Future Picasso … Or Future Vandal?

I was lying in bed last night with Boy #2 (in Boy #3’s future room, whenever we FINALLY get the bedroom-switcheroo completed) obviously completely engrossed in Seymour Simon’s Planets Around the Sun because I failed to notice that fewer than 10 feet away, Boy #3 was doing THIS.

Now, what do you do with that? Was I angry? Yes. Am I used to things like this happening in my world? Yes. Did I think this little creature he drew was about the cutest thing ever? Again, yes.

So I gave Boy #3 the “We don’t EVER draw on anything but paper. EVER! Do you understand?” speech and decided I’d just leave it there since it’s going to be his room anyway. The builder’s paint won’t stand up to a Mr. Clean Magic Eraser scrub-down, I’m sure.

Now, silly me. I thought Boy #3 understood. I thought we’d reached an understanding. And I thought I’d put up all of the crayons and markers.


Oh, and not only did he draw on the wall in the hallway this time (with a nonwashable marker, I might add), but he also decided to color my already severely abused carpet.

I did try to Magic Eraser this one (well, Target-brand Magic Eraser, anyway), but it merely faded the drawings just a smidge. The carpet? Well, it’s been long overdue for a good steam-cleaning, but I wasn’t exactly planning on doing it today.

So, should I go ahead and start pre-paying tuition for him at the Kansas City Art Institute—or prepare myself for the fact that when he’s 16 I’m going to get a phone call from the local police that he was picked up spray-painting “CLASS of 2023 RULZ” on the water tower?

9 thoughts on “Future Picasso … Or Future Vandal?”

  1. Gotta love those Mr. Clean Magic Sponges – Mr. Clean, bless his bald head, has saved many a wall in my Trenches!

    Of course, it’s the rule that MARKERS GO ON PAPER! And if that rule is disobeyed, then the offender himself has to scrub his own mess with the sponge! Nothing better than seeing a 3 year old scrubbing a wall.

  2. Boo did this in her room, with non-washable markers. If you find something that gets it off, let me know!!

  3. Livie drew lines, with a pencil, on our kitchen cabinets, the stove, the fridge, the wall & the pantry door. She wasn't allowed to use any writing tool, unsupervised, for a long time.

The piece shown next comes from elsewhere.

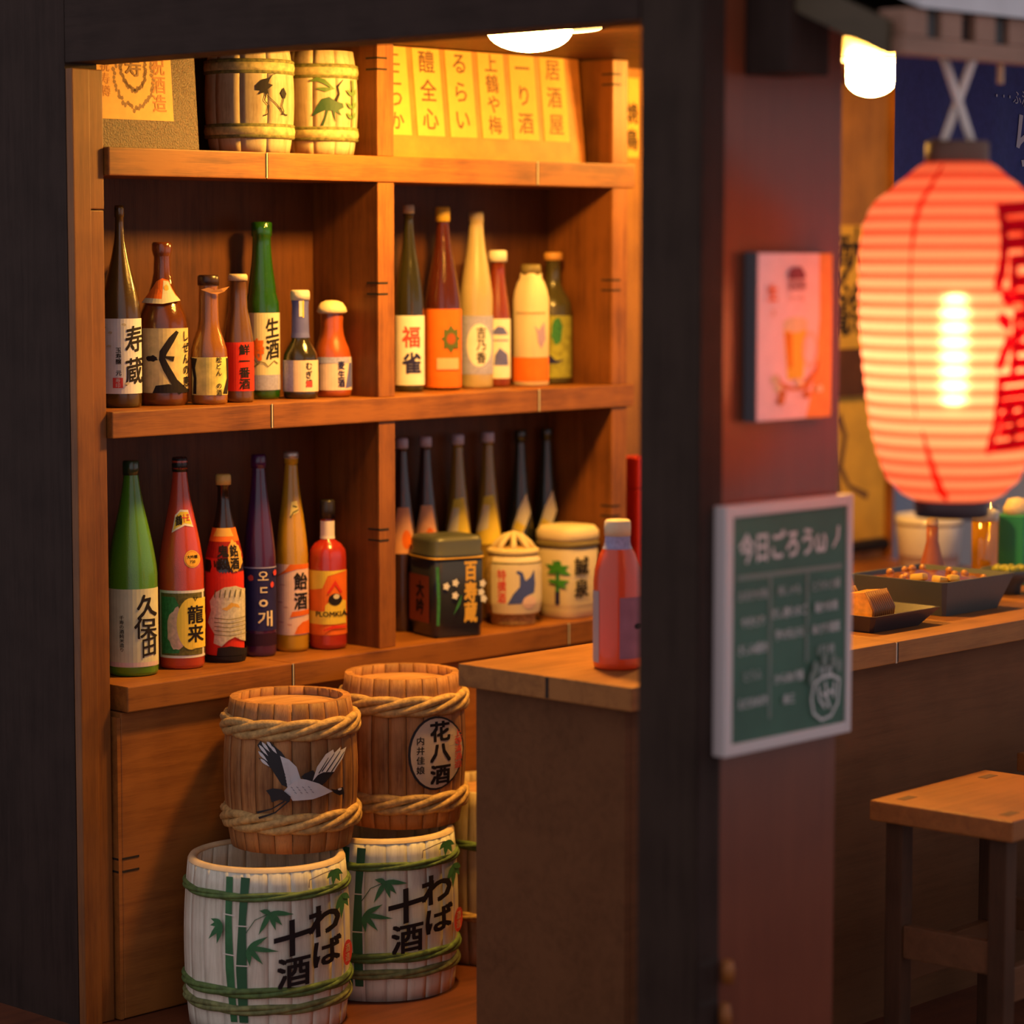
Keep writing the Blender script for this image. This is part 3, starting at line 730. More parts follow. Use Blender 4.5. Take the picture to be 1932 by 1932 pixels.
b = mr('white square shouldered bottle with an orange foot', (1.316, 0.105), cp_, mat('ivory card', (0.74, 0.60, 0.38), 0.6), mat('olive cap', (0.20, 0.15, 0.05), 0.5), (0.240, 0.262, 0.0215), name='milk_bottle', sq=3.4)
lb = b.band(0.010, 0.062, -1.02, 1.02, P_ORANGE, 'foot_label')
p = b.ink(0.001)
PUR = paper('violet', (0.40, 0.28, 0.48))
p.poly([(-0.030, 0.16), (0.030, 0.16), (0.030, 0.155), (-0.030, 0.155)], paper('tan line', (0.5, 0.36, 0.2)))
p.poly([(0.006, 0.130), (0.016, 0.120), (0.028, 0.138), (0.030, 0.100), (0.022, 0.080), (0.014, 0.095), (0.012, 0.115)], PUR)
p.build('motif', b.t)
ol = bottle_prof(0.041, 0.285, 0.0165, 0.60, 0.78, lip=1.1)
b = mr('olive bottle with a green yellow label and orange cap, last in its row', (1.415, 0.130), ol, glass('olive glass', (0.10, 0.085, 0.025), 0.25, 0.3), mat('orange cap', (0.62, 0.30, 0.06), 0.5), (0.270, 0.288, 0.0205))
lb = b.band(0.014, 0.150, -0.98, 0.99, paper('lime label', (0.36, 0.36, 0.05), 0.3, 60))
p = b.ink()
p.ell(0.008, 0.115, 0.012, 0.03, P_GREEN, 16, .4).poly([(-0.022, 0.060), (-0.006, 0.064), (0.006, 0.052), (0.024, 0.054), (0.010, 0.046), (-0.014, 0.044)], P_NAVY)
p.build('motif', lb)

# --- lowest shelf, right: back row
def br(label, x, m, capm, lab, kind):
    b = Bottle(label, (x, 0.1575, ZL), bottle_prof(0.029, 0.405, 0.0105, 0.42, 0.93), m, capm, (0.385, 0.407, 0.0135), G_LR)
    p = b.ink(0.0009)
    if kind == 0:
        p.poly([(-0.028, 0.165), (0.028, 0.165), (0.019, 0.262), (-0.012, 0.262)], lab).ell(0.010, 0.195, 0.010, 0.020, P_ORANGE)
    elif kind == 1:
        p.poly([(-0.029, 0.165), (0.029, 0.165), (0.018, 0.272), (-0.012, 0.268)], lab).poly([(-0.026, 0.19), (0.0, 0.20), (0.004, 0.25), (-0.012, 0.25)], P_CREAM)
    else:
        p.poly([(-0.018, 0.190), (0.004, 0.178), (0.026, 0.225), (0.018, 0.270), (-0.004, 0.235)], lab).poly([(-0.016, 0.192), (0.003, 0.182), (0.012, 0.196), (-0.008, 0.210)], P_YEL)
    p.build('label', b.t)
LAVC = mat('lavender cap', (0.46, 0.42, 0.52), 0.35)
DK = glass('plum black glass', (0.05, 0.022, 0.025), 0.2, 0.3); YG = glass('honey glass', (0.46, 0.28, 0.04), 0.25, 0.4); BK = glass('ink green glass', (0.028, 0.032, 0.022), 0.25, 0.3)
P_SAL = paper('salmon', (0.78, 0.38, 0.20), 0.1)
br('plum dark bottle half hidden behind the upright, salmon label', 0.974, DK, LAVC, P_SAL, 0)
br('plum dark bottle in full view with a salmon and white label', 1.044, DK, LAVC, P_SAL, 0)
br('honey yellow bottle directly behind the navy box jar', 1.142, YG, LAVC, P_YEL, 1)
br('honey yellow bottle behind the straw wrapped jar', 1.236, YG, LAVC, P_YEL, 1)
br('black green bottle with a slanted beige label, nearer the straw jar', 1.338, BK, BK, P_CREAM, 2)
br('black green bottle with a slanted beige label above the bamboo jar', 1.424, BK, BK, P_CREAM, 2)

# --- jars
JX = thing('sake_box', 'square navy lidded sake jar with gold characters', 'jar', (1.000, 0.052, ZL), radians(43.3 + 20 - 45 - 1), group=None)
NAVYB = mat('navy lacquer', (0.030, 0.034, 0.040), 0.35, coat=0.2)
LIDM = mat('slate lid', (0.070, 0.072, 0.052), 0.4)
R4 = 0.061
JX.rotation_euler[2] = facing(1.000, 0.052) + radians(28)     # front face turned towards the counter
obj('body', MB().lathe([(0.056, 0.0), (0.058, 0.004), (0.058, 0.022), (0.061, 0.026), (R4, 0.158), (0.059, 0.162)], 48, sq=7), NAVYB, JX)
obj('lid', MB().lathe([(0.060, 0.1625), (0.063, 0.166), (0.063, 0.174), (0.060, 0.178), (0.061, 0.198), (0.057, 0.208), (0.040, 0.2095), (0.0005, 0.2095)], 48, sq=6), LIDM, JX)
obj('rim_line', MB().lathe([(0.0625, 0.163), (0.0642, 0.165), (0.0625, 0.167)], 48, sq=7, caps=False), GOLD, JX)
# front plate of print: local +x is the face turned to the viewer
p = Print(flat_map((R4 + 0.0005, 0, 0), (0, 1, 0), (0, 0, 1), (1, 0, 0)), 0.0006)
p.text('百寿蔵', 0.024, 0.094, 0.043, GOLD, 0.05, True, sx=0.72, gap=1.0)
for x, z in ((-0.012, 0.114), (-0.034, 0.108), (-0.014, 0.088), (0.050, 0.110), (0.046, 0.092), (0.051, 0.078)):
    for k in range(5): p.leaf(x, z, x + 0.009 * cos(k * 1.257), z + 0.009 * sin(k * 1.257), 0.008, P_WHITE)
p.stroke([(-0.057, 0.028), (-0.055, 0.08), (-0.058, 0.15)], 0.007, P_GREEN)
p.stroke([(-0.020, 0.05), (-0.008, 0.07), (-0.002, 0.088)], [0.001, 0.006, 0.002], P_GREEN)
p.build('front_print', JX)
p = Print(flat_map((0, -R4 - 0.0005, 0), (1, 0, 0), (0, 0, 1), (0, -1, 0)), 0.0006)
p.rect(-0.048, 0.040, 0.030, 0.128, paper('brick red', (0.30, 0.07, 0.03))).text('大吟', 0.0, 0.08, 0.036, INK, 0.04, True)
p.build('side_print', JX)

def straw_jar():
    t = thing('straw_jar', 'straw wrapped sake jar with a blue crane and knotted rope top', 'jar', (1.214, 0.062, ZL))
    th = facing(1.214, 0.062)
    pr = [(0.046, 0.0), (0.048, 0.004), (0.048, 0.022), (0.056, 0.026), (0.0605, 0.05), (0.0605, 0.130), (0.056, 0.146), (0.050, 0.152)]
    obj('body', MB().lathe(pr, 40), mat('straw mat', (0.42, 0.27, 0.09), 0.8, noise=0.4, nscale=160, bump=0.6), t)
    P = Print(round_map(pr, th, 0.0605, True), 0.001, dx=0.009, dy=0.012)
    P.rect(-0.046, 0.060, 0.027, 0.148, paper('sake wrap', (0.74, 0.62, 0.42)))
    P.text('特撰酒', -0.024, 0.086, 0.024, SEAL, 0.03, True, sx=0.8)
    BL = paper('crane blue', (0.06, 0.09, 0.34))
    P.poly([(-0.012, 0.048), (0.000, 0.070), (0.014, 0.086), (0.014, 0.110), (0.006, 0.116), (0.010, 0.121), (0.020, 0.116), (0.026, 0.098), (0.036, 0.106), (0.044, 0.122), (0.046, 0.09), (0.044, 0.072), (0.030, 0.066), (0.018, 0.050)], BL)
    P.ell(0.034, 0.052, 0.014, 0.014, P_PINK)
    P.rect(-0.046, 0.060, 0.134, 0.137, P_OLIVE)
    P.build('label', t)
    obj('lid', MB().lathe([(0.050, 0.1525), (0.050, 0.158), (0.04, 0.166), (0.0005, 0.168)], 32), STRAW, t)
    r = MB()
    for k in range(4):
        a = k * pi / 4
        r.tube([(0.047 * cos(a) * q, 0.047 * sin(a) * q, 0.158 + 0.036 * (1 - q * q)) for q in (-1, -.75, -.4, 0, .4, .75, 1)], 0.0065, 8)
    r.tube([(0.049 * cos(w), 0.049 * sin(w), 0.157) for w in [i * pi / 12 for i in range(24)]], 0.008, 8, True)
    obj('rope_top', r, mat('pale rope', (0.66, 0.52, 0.26), 0.75, bump=0.5), t)
straw_jar()
BJ = thing('bamboo_jar', 'cream sake jar with green bamboo and black characters, nearest the counter', 'jar', (1.386, 0.060, ZL))
pr = [(0.050, 0.0), (0.054, 0.004), (0.054, 0.020), (0.056, 0.026), (0.058, 0.034), (0.058, 0.148), (0.056, 0.154)]
obj('body', MB().lathe(pr, 48, sq=3.2), mat('cream jar', (0.70, 0.58, 0.36), 0.5), BJ)
obj('rim_band', MB().lathe([(0.0575, 0.1545), (0.061, 0.157), (0.061, 0.166), (0.058, 0.169)], 48, sq=3.2), mat('olive band', (0.20, 0.15, 0.05), 0.6), BJ)
obj('lid', MB().lathe([(0.058, 0.1695), (0.061, 0.174), (0.060, 0.190), (0.052, 0.200), (0.03, 0.203), (0.0005, 0.203)], 48, sq=3.2), mat('cream lid', (0.74, 0.60, 0.33), 0.5), BJ)
p = Print(round_map(pr, facing(1.386, 0.060), 0.062, True, sq=3.2), 0.0015, dx=0.01, dy=0.02)
p.stroke([(-0.022, 0.032), (-0.022, 0.06)], 0.011, P_NAVY)
p.stroke([(-0.022, 0.06), (-0.021, 0.128)], 0.010, P_GREEN)
BG = paper('leaf green', (0.05, 0.26, 0.03))
for a_, l_ in ((20, .026), (70, .02), (120, .024), (160, .03), (-20, .03), (200, .026)): p.leaf(-0.021, 0.108, -0.021 + l_ * cos(radians(a_)), 0.108 + l_ * sin(radians(a_)), 0.012, BG)
for a_, l_ in ((10, .026), (-30, .024), (170, .024)): p.leaf(-0.021, 0.080, -0.021 + l_ * cos(radians(a_)), 0.080 + l_ * sin(radians(a_)), 0.010, BG)
p.text('誠泉', 0.030, 0.092, 0.042, INK, 0.03, True, sx=0.8, gap=1.15)
p.build('label', BJ)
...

    Then, apparently, because Livie did it, Em though she could do it… but she gave herself away, by writing her name on the wall!

  4. At least if he does become a vandal he will spell the words correctly. He is your son, afterall! I must say that I love his little creature, too!

    I just gave up trying to paint over the crayon and marker, using magic erasers, or cleaning the carpet. When #3 hits 18, we will just repaint everything and recarpet every room!

  5. you could try to use a white terry cloth towel (all white – no color at all) soaked in hot, hot water, put it over the stain in the carpet, place a steamming hot hot iron on it – watch carefully so not to melt the carpet, and repeat – sometimes that will pull the stain out of the carpet fibers. (worked magic on my carpet…)

    as far as the wall – if Mr. Clean didn’t get it off, I don’t know what will.

  6. Oh…I know EXACTLY how you feel. AD has written on the walls of every room in our house, and the kitchen cabinets, and the appliances.

    I certainly hope it is going to be the art school but to be on the safe side I would eliminate all forms of writing utensils and paint from your house. 🙂

  7. When the boys are grown, just buy an industrial sized can of Kilz and cover over all of it…well, except the carpet. It’s the small stuff in life that isn’t worth sweating…and before you know it, all of your walls will be the same color…and clean…but you’ll fondly remember that cute little creature created by #3. Yup, someday when you and Art are approaching geezerhood you’ll remember all of this as the Best Years.
    Life is about helping the kids become the best adults possible and creating wonderful memories.

  8. LOL! This is happening at our house too. Miss Priss took a SHARPIE and scribbled on the screen of my lap top!

    My LAP TOP, for heaven’s sake!

    Thank goodness for the Mr. Clean Magic Eraser. Worked like a charm!